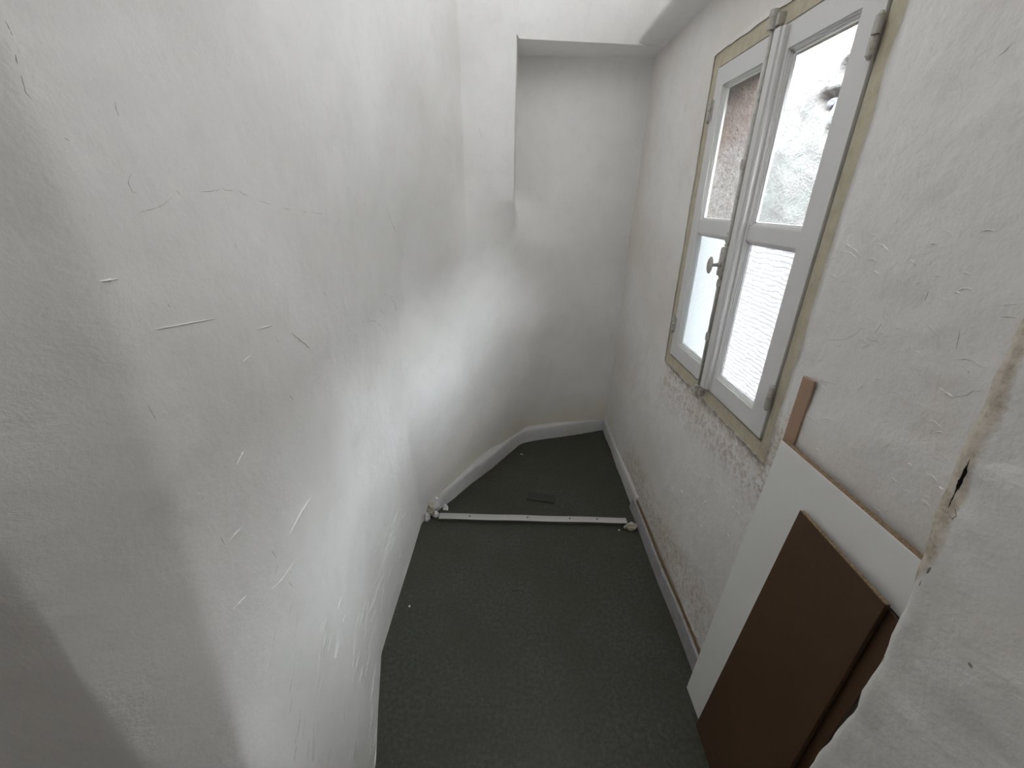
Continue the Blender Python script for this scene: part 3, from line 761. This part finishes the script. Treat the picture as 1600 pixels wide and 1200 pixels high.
ridges('crack', [[(748,200),(750,207),(754,217)], [(924,443),(935,446)], [(772,376),(780,379),(788,381)]], wall_back, M_crack, .0014, .0006)
dark_right = [[(1404,337),(1401,347),(1399,352)], [(1458,402),(1452,415)], [(1431,445),(1436,442),(1441,443)], [(1284,531),(1320,531),(1340,520),(1346,512),(1362,519)], [(1366,522),(1377,506)],
  [(1490,561),(1510,561),(1540,576)], [(1500,516),(1494,545)], [(1272,593),(1290,597),(1312,602)], [(1545,100),(1570,80),(1600,50)], [(1460,617),(1480,622),(1510,618),(1520,611),(1548,611)],
  [(1447,696),(1465,703),(1482,724)], [(1450,710),(1485,728)], [(1435,785),(1455,792)], [(1450,775),(1456,779)], [(1433,820),(1437,824)], [(1310,440),(1330,440)], [(1445,470),(1452,452)], [(1294,408),(1305,402)],
  [(1252,392),(1268,395)], [(1497,327),(1500,328)], [(1260,650),(1285,668)], [(1300,700),(1312,708)], [(1345,545),(1360,538)], [(1355,530),(1378,536)], [(1070,172),(1072,173)], [(1440,500),(1470,530)], [(1382,700),(1390,694)], [(1392,634),(1410,645)], [(1340,612),(1350,600)], [(1545,480),(1600,474)], [(1556,494),(1590,497)],
  [(1060,760),(1063,766)], [(1075,775),(1082,790)], [(1100,790),(1103,800)], [(1062,830),(1066,838)], [(1100,905),(1095,925)], [(1090,935),(1100,950)], [(1085,845),(1090,850)], [(1120,700),(1128,716)], [(1140,705),(1143,725)], [(1020,650),(1026,661)], [(1010,610),(1018,625)]]
ridges('crack', dark_right, wall_right, M_crack, .0010, .0006)
light_right = []
for k in range(70):
    x = rnd.uniform(1000, 1170); y = rnd.uniform(640, 930)
    if x < 985+(y-680)*.42+25: continue
    a = rnd.uniform(.7, 1.5); L_ = rnd.uniform(4, 14); light_right.append([(x, y), (x+L_*.5*math.cos(a), y+L_*.5*math.sin(a)), (x+L_*math.cos(a+.3), y+L_*math.sin(a+.3))])
for k in range(60):
    x = rnd.uniform(1250, 1540); y = rnd.uniform(360, 800); a = rnd.uniform(-.5, .9); L_ = rnd.uniform(8, 24)
    light_right.append([(x, y), (x+L_*.5*math.cos(a), y+L_*.5*math.sin(a)), (x+L_*math.cos(a+.3), y+L_*math.sin(a+.3))])
ridges('plaster_ridge', light_right, wall_right, M_right, .0022, .0022)
# the deep split beside the jamb and small scars on it
ridges('crack', [[(1516,716),(1507,735),(1499,752),(1490,775),(1481,794)], [(1513,724),(1500,756),(1488,778)], [(1510,735),(1497,766)]], wall_jamb, M_dark, .0030, .0010)
ridges('scar', [[(1492,795),(1495,806),(1488,811),(1483,806)], [(1545,600),(1540,625)], [(1441,905),(1436,915)], [(1513,1035),(1518,1044)], [(1382,1025),(1379,1035)], [(1453,886),(1447,896)]], wall_jamb, M_crack, .003, .001)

────────────────────────────────────────

> _Set problem_
All of the lines above should be printed exactly, minus the pictures.

> _Reply_
Continue the Blender Python script for this scene: part 3, from line 761. This part finishes the script. Treat the picture as 1600 pixels wide and 1200 pixels high.
ridges('crack', [[(748,200),(750,207),(754,217)], [(924,443),(935,446)], [(772,376),(780,379),(788,381)]], wall_back, M_crack, .0014, .0006)
dark_right = [[(1404,337),(1401,347),(1399,352)], [(1458,402),(1452,415)], [(1431,445),(1436,442),(1441,443)], [(1284,531),(1320,531),(1340,520),(1346,512),(1362,519)], [(1366,522),(1377,506)],
  [(1490,561),(1510,561),(1540,576)], [(1500,516),(1494,545)], [(1272,593),(1290,597),(1312,602)], [(1545,100),(1570,80),(1600,50)], [(1460,617),(1480,622),(1510,618),(1520,611),(1548,611)],
  [(1447,696),(1465,703),(1482,724)], [(1450,710),(1485,728)], [(1435,785),(1455,792)], [(1450,775),(1456,779)], [(1433,820),(1437,824)], [(1310,440),(1330,440)], [(1445,470),(1452,452)], [(1294,408),(1305,402)],
  [(1252,392),(1268,395)], [(1497,327),(1500,328)], [(1260,650),(1285,668)], [(1300,700),(1312,708)], [(1345,545),(1360,538)], [(1355,530),(1378,536)], [(1070,172),(1072,173)], [(1440,500),(1470,530)], [(1382,700),(1390,694)], [(1392,634),(1410,645)], [(1340,612),(1350,600)], [(1545,480),(1600,474)], [(1556,494),(1590,497)],
  [(1060,760),(1063,766)], [(1075,775),(1082,790)], [(1100,790),(1103,800)], [(1062,830),(1066,838)], [(1100,905),(1095,925)], [(1090,935),(1100,950)], [(1085,845),(1090,850)], [(1120,700),(1128,716)], [(1140,705),(1143,725)], [(1020,650),(1026,661)], [(1010,610),(1018,625)]]
ridges('crack', dark_right, wall_right, M_crack, .0010, .0006)
light_right = []
for k in range(70):
    x = rnd.uniform(1000, 1170); y = rnd.uniform(640, 930)
    if x < 985+(y-680)*.42+25: continue
    a = rnd.uniform(.7, 1.5); L_ = rnd.uniform(4, 14); light_right.append([(x, y), (x+L_*.5*math.cos(a), y+L_*.5*math.sin(a)), (x+L_*math.cos(a+.3), y+L_*math.sin(a+.3))])
for k in range(60):
    x = rnd.uniform(1250, 1540); y = rnd.uniform(360, 800); a = rnd.uniform(-.5, .9); L_ = rnd.uniform(8, 24)
    light_right.append([(x, y), (x+L_*.5*math.cos(a), y+L_*.5*math.sin(a)), (x+L_*math.cos(a+.3), y+L_*math.sin(a+.3))])
ridges('plaster_ridge', light_right, wall_right, M_right, .0022, .0022)
# the deep split beside the jamb and small scars on it
ridges('crack', [[(1516,716),(1507,735),(1499,752),(1490,775),(1481,794)], [(1513,724),(1500,756),(1488,778)], [(1510,735),(1497,766)]], wall_jamb, M_dark, .0030, .0010)
ridges('scar', [[(1492,795),(1495,806),(1488,811),(1483,806)], [(1545,600),(1540,625)], [(1441,905),(1436,915)], [(1513,1035),(1518,1044)], [(1382,1025),(1379,1035)], [(1453,886),(1447,896)]], wall_jamb, M_crack, .003, .001)